Looking back at Afghanistan, where the 2nd Mobile Brigade had a presence until that final flight, Iasson said, “David Petraeus was very keen on the Carabinieri. He saw how we trained the police in Herat. The Brits too were constantly amazed at how we’re both soldiers and police officers. But it’s not just about the identity but about the things that dual training allows you to do. We do stability policing, we train partner forces, we do counter-terrorism. The French have their Gendarmerie, but it’s less active on allied assignments.”
Last fall, I visited the 2nd Mobile Brigade, which is based in the northern Italian city of Livorno, to learn how the Carabinieri learn those dual skills. Its newest members arrive at the brigade already trained as regular Carabinieri, which means they primarily have skills on community policing and criminal investigations, including ones with foreign links. About 30 percent of applicants to the 2nd Mobile Brigade are accepted for training, which lasts for nine months. I saw the young soldier-policemen practice hostage rescue, crowd control, and terrorism response, but also how conduct policing in environments that aren’t at war but where stability needs to be created so society can function. The latter – known as stability policing – is a highly complex task. Carry lots of equipment and it creates a barrier with the locals, or even hostility. Carry little equipment and the risk increases. It’s no surprise that Italy hosts not just NATO’s Stability Policing Center of Excellence but the EU Gendarmerie Force and the Center of Excellence for Stability Police Units, or CoESPU, as well.

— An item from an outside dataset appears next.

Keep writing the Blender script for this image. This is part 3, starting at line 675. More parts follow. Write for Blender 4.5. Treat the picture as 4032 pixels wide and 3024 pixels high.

All the troops conducting the evacuations from Kabul performed outstandingly in a complex and dangerous environment. 13, of course, paid with their lives. But the vast majority of those troops were—well, soldiers. The evacuation won’t be the last dangerous situation short of war facing Western countries. Indeed, such situations are proliferating. Short of establishing their own gendarmeries, countries would do well to at least provide their soldiers and police officers with the hybrid skills that have stood the Carabinieri in good stead.